◆ WRITTEN TASK
Repeat the material verbatim and drop the pictures.
----------------
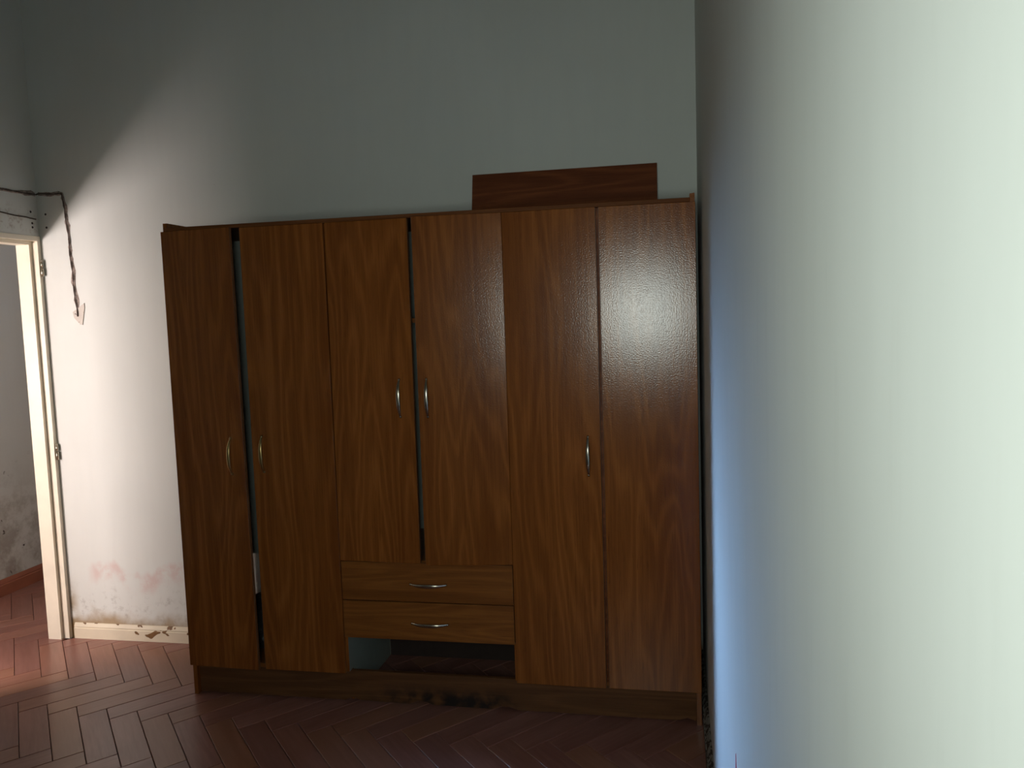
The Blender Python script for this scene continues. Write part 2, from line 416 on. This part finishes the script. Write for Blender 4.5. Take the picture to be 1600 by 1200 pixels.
# ------------------------------------------------------------------ wardrobe
X0, X1, D, H, HB = -2.172, -0.024, 0.5354, 1.98, 0.137
TH = 0.018; YF = -D + TH                 # carcass front plane
S = [X0, -1.838, -1.460, -1.109, -0.740, -0.3795, X1]
wr = empty('wardrobe', ((X0+X1)/2, -D/2, 0))
tag(wr, 'wide six-door brown wood-grain wardrobe with two drawers, standing against the back wall', 'wardrobe')
def part(o): return child(o, wr)
YB = -0.022
for x0, x1, zt in ((X0+0.001, X0+0.001+TH, 2.016), (X1-0.001-TH, X1-0.001, 2.012)):
    if x0 > -1:   # right side: front top corner broken off in a jagged step
        pts = [(YF+0.001, 0.0), (YB, 0.0), (YB, zt), (YF+0.030, zt), (YF+0.024, zt-0.006), (YF+0.001, zt)]
    else:
        pts = [(YF+0.001, 0.0), (YB, 0.0), (YB, zt), (YF+0.001, zt)]
    bm = bmesh.new()
    a = [bm.verts.new((x0, y, z)) for y, z in pts]; b = [bm.verts.new((x1, y, z)) for y, z in pts]
    for i in range(len(pts)):
        j = (i+1) % len(pts); bm.faces.new((a[i], a[j], b[j], b[i]))
    bm.faces.new(a); bm.faces.new(b[::-1])
    part(link('side_panel', bm_mesh('side_panel', bm), M['wood']))
# splintered chip beside the broken right corner
bm = bmesh.new()
pts = [(-0.043, 1.9985), (-0.026, 1.9985), (-0.026, 2.014), (-0.034, 2.013), (-0.0365, 2.004), (-0.041, 2.003)]
a = [bm.verts.new((x+0.0, YF+0.002, z)) for x, z in pts]; b = [bm.verts.new((x, YF+0.016, z)) for x, z in pts]
for i in range(len(pts)):
    j = (i+1) % len(pts); bm.faces.new((a[i], a[j], b[j], b[i]))
bm.faces.new(a); bm.faces.new(b[::-1])
part(link('splinter', bm_mesh('splinter', bm), M['wood']))['label'] = 'splintered chip at the broken corner'
for k in (2, 4):
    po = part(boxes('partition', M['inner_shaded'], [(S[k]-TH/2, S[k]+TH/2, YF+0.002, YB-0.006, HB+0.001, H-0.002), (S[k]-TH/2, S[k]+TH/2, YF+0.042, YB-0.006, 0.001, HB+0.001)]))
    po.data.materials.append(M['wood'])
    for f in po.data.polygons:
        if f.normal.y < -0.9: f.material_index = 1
part(box('top_panel', M['topedge'], X0+0.001+TH, X1-0.001-TH, -D-0.002, YB, H+0.0005, H+0.0155, bevel=0.002))
# plinth with gnawed lower edge
bm = bmesh.new(); n = 60; fr, bk = [], []
for i in range(n+1):
    x = X0+0.0195 + (X1-X0-0.039)*i/n
    zb = 0.004 + 0.006*max(0, mnoise.noise(Vector((x*9, 0, 3)))) + (0.012 if random.random() < 0.07 else 0)
    fr.append((bm.verts.new((x, YF+0.022, zb)), bm.verts.new((x, YF+0.022, HB-0.003)))); bk.append((bm.verts.new((x, YF+0.040, zb)), bm.verts.new((x, YF+0.040, HB-0.003))))
for i in range(n):
    bm.faces.new((fr[i][0], fr[i+1][0], fr[i+1][1], fr[i][1])); bm.faces.new((bk[i][0], bk[i][1], bk[i+1][1], bk[i+1][0]))
    bm.faces.new((fr[i][1], fr[i+1][1], bk[i+1][1], bk[i][1])); bm.faces.new((fr[i][0], bk[i][0], bk[i+1][0], fr[i+1][0]))
bm.faces.new((fr[0][0], fr[0][1], bk[0][1], bk[0][0])); bm.faces.new((fr[n][0], bk[n][0], bk[n][1], fr[n][1]))
part(link('plinth', bm_mesh('plinth', bm), M['plinth']))['label'] = 'scuffed plinth with a gnawed lower edge'
part(box('floor_panel', M['woodx'], X0+0.02, S[2]-0.010, YF+0.002, YB-0.006, HB, HB+0.016))
part(box('floor_panel', M['woodx'], S[4]+0.010, X1-0.020, YF+0.002, YB-0.006, HB, HB+0.016))
part(box('back_panel', M['inner_lit'], X0+0.02, S[2], YB-0.005, YB, 0.478, H))
part(box('back_panel', M['inner_lit'], S[2]+0.001, S[4], YB-0.005, YB, 0.30, H))
part(box('back_panel', M['inner_lit'], S[4]+0.001, X1-0.020, YB-0.005, YB, 0.14, H))
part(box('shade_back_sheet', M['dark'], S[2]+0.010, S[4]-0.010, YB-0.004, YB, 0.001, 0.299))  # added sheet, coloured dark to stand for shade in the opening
part(box('shelf', M['woodx'], S[2]+0.010, S[4]-0.010, YF+0.02, YB-0.006, 1.575, 1.593))
part(box('drawer_shelf', M['woodx'], S[2]+0.010, S[4]-0.010, YF+0.002, YB-0.006, 0.602, 0.618))

def bow_handle(parent, loc, mat, horizontal=False, L=0.158, hgt=0.026, skew=0.0):
    bm = bmesh.new(); n, m = 18, 8; rings = []
    for i in range(n+1):
        s = -1+2*i/n
        off = hgt*(1-abs(s)**2.6) + 0.002
        wid = 0.0036 + 0.0048*(1-s*s)**1.3; thk = 0.0026 + 0.0012*(1-s*s)
        if abs(s) > 0.9: wid *= 1.25
        rings.append([bm.verts.new((wid*math.cos(2*math.pi*k/m)+skew*s, -off + thk*math.sin(2*math.pi*k/m), s*L/2)) for k in range(m)])
    for a, b in zip(rings, rings[1:]):
        for k in range(m): bm.faces.new((a[k], a[(k+1) % m], b[(k+1) % m], b[k]))
    bm.faces.new(rings[0][::-1]); bm.faces.new(rings[-1])
    for sgn in (-1, 1):
        tube(bm, [Vector((skew*sgn, 0.0, sgn*(L/2-0.006))), Vector((skew*sgn, -0.010, sgn*(L/2-0.006)))], 0.0042, 8)
    o = smooth(link('handle', bm_mesh('handle', bm), mat, parent, loc))
    if horizontal: o.rotation_euler = (0, R(90), 0)
    o['label'] = 'bow handle'
    return o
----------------
◆ ANSWER BELOW
The Blender Python script for this scene continues. Write part 2, from line 416 on. This part finishes the script. Write for Blender 4.5. Take the picture to be 1600 by 1200 pixels.
# ------------------------------------------------------------------ wardrobe
X0, X1, D, H, HB = -2.172, -0.024, 0.5354, 1.98, 0.137
TH = 0.018; YF = -D + TH                 # carcass front plane
S = [X0, -1.838, -1.460, -1.109, -0.740, -0.3795, X1]
wr = empty('wardrobe', ((X0+X1)/2, -D/2, 0))
tag(wr, 'wide six-door brown wood-grain wardrobe with two drawers, standing against the back wall', 'wardrobe')
def part(o): return child(o, wr)
YB = -0.022
for x0, x1, zt in ((X0+0.001, X0+0.001+TH, 2.016), (X1-0.001-TH, X1-0.001, 2.012)):
    if x0 > -1:   # right side: front top corner broken off in a jagged step
        pts = [(YF+0.001, 0.0), (YB, 0.0), (YB, zt), (YF+0.030, zt), (YF+0.024, zt-0.006), (YF+0.001, zt)]
    else:
        pts = [(YF+0.001, 0.0), (YB, 0.0), (YB, zt), (YF+0.001, zt)]
    bm = bmesh.new()
    a = [bm.verts.new((x0, y, z)) for y, z in pts]; b = [bm.verts.new((x1, y, z)) for y, z in pts]
    for i in range(len(pts)):
        j = (i+1) % len(pts); bm.faces.new((a[i], a[j], b[j], b[i]))
    bm.faces.new(a); bm.faces.new(b[::-1])
    part(link('side_panel', bm_mesh('side_panel', bm), M['wood']))
# splintered chip beside the broken right corner
bm = bmesh.new()
pts = [(-0.043, 1.9985), (-0.026, 1.9985), (-0.026, 2.014), (-0.034, 2.013), (-0.0365, 2.004), (-0.041, 2.003)]
a = [bm.verts.new((x+0.0, YF+0.002, z)) for x, z in pts]; b = [bm.verts.new((x, YF+0.016, z)) for x, z in pts]
for i in range(len(pts)):
    j = (i+1) % len(pts); bm.faces.new((a[i], a[j], b[j], b[i]))
bm.faces.new(a); bm.faces.new(b[::-1])
part(link('splinter', bm_mesh('splinter', bm), M['wood']))['label'] = 'splintered chip at the broken corner'
for k in (2, 4):
    po = part(boxes('partition', M['inner_shaded'], [(S[k]-TH/2, S[k]+TH/2, YF+0.002, YB-0.006, HB+0.001, H-0.002), (S[k]-TH/2, S[k]+TH/2, YF+0.042, YB-0.006, 0.001, HB+0.001)]))
    po.data.materials.append(M['wood'])
    for f in po.data.polygons:
        if f.normal.y < -0.9: f.material_index = 1
part(box('top_panel', M['topedge'], X0+0.001+TH, X1-0.001-TH, -D-0.002, YB, H+0.0005, H+0.0155, bevel=0.002))
# plinth with gnawed lower edge
bm = bmesh.new(); n = 60; fr, bk = [], []
for i in range(n+1):
    x = X0+0.0195 + (X1-X0-0.039)*i/n
    zb = 0.004 + 0.006*max(0, mnoise.noise(Vector((x*9, 0, 3)))) + (0.012 if random.random() < 0.07 else 0)
    fr.append((bm.verts.new((x, YF+0.022, zb)), bm.verts.new((x, YF+0.022, HB-0.003)))); bk.append((bm.verts.new((x, YF+0.040, zb)), bm.verts.new((x, YF+0.040, HB-0.003))))
for i in range(n):
    bm.faces.new((fr[i][0], fr[i+1][0], fr[i+1][1], fr[i][1])); bm.faces.new((bk[i][0], bk[i][1], bk[i+1][1], bk[i+1][0]))
    bm.faces.new((fr[i][1], fr[i+1][1], bk[i+1][1], bk[i][1])); bm.faces.new((fr[i][0], bk[i][0], bk[i+1][0], fr[i+1][0]))
bm.faces.new((fr[0][0], fr[0][1], bk[0][1], bk[0][0])); bm.faces.new((fr[n][0], bk[n][0], bk[n][1], fr[n][1]))
part(link('plinth', bm_mesh('plinth', bm), M['plinth']))['label'] = 'scuffed plinth with a gnawed lower edge'
part(box('floor_panel', M['woodx'], X0+0.02, S[2]-0.010, YF+0.002, YB-0.006, HB, HB+0.016))
part(box('floor_panel', M['woodx'], S[4]+0.010, X1-0.020, YF+0.002, YB-0.006, HB, HB+0.016))
part(box('back_panel', M['inner_lit'], X0+0.02, S[2], YB-0.005, YB, 0.478, H))
part(box('back_panel', M['inner_lit'], S[2]+0.001, S[4], YB-0.005, YB, 0.30, H))
part(box('back_panel', M['inner_lit'], S[4]+0.001, X1-0.020, YB-0.005, YB, 0.14, H))
part(box('shade_back_sheet', M['dark'], S[2]+0.010, S[4]-0.010, YB-0.004, YB, 0.001, 0.299))  # added sheet, coloured dark to stand for shade in the opening
part(box('shelf', M['woodx'], S[2]+0.010, S[4]-0.010, YF+0.02, YB-0.006, 1.575, 1.593))
part(box('drawer_shelf', M['woodx'], S[2]+0.010, S[4]-0.010, YF+0.002, YB-0.006, 0.602, 0.618))

def bow_handle(parent, loc, mat, horizontal=False, L=0.158, hgt=0.026, skew=0.0):
    bm = bmesh.new(); n, m = 18, 8; rings = []
    for i in range(n+1):
        s = -1+2*i/n
        off = hgt*(1-abs(s)**2.6) + 0.002
        wid = 0.0036 + 0.0048*(1-s*s)**1.3; thk = 0.0026 + 0.0012*(1-s*s)
        if abs(s) > 0.9: wid *= 1.25
        rings.append([bm.verts.new((wid*math.cos(2*math.pi*k/m)+skew*s, -off + thk*math.sin(2*math.pi*k/m), s*L/2)) for k in range(m)])
    for a, b in zip(rings, rings[1:]):
        for k in range(m): bm.faces.new((a[k], a[(k+1) % m], b[(k+1) % m], b[k]))
    bm.faces.new(rings[0][::-1]); bm.faces.new(rings[-1])
    for sgn in (-1, 1):
        tube(bm, [Vector((skew*sgn, 0.0, sgn*(L/2-0.006))), Vector((skew*sgn, -0.010, sgn*(L/2-0.006)))], 0.0042, 8)
    o = smooth(link('handle', bm_mesh('handle', bm), mat, parent, loc))
    if horizontal: o.rotation_euler = (0, R(90), 0)
    o['label'] = 'bow handle'
    return o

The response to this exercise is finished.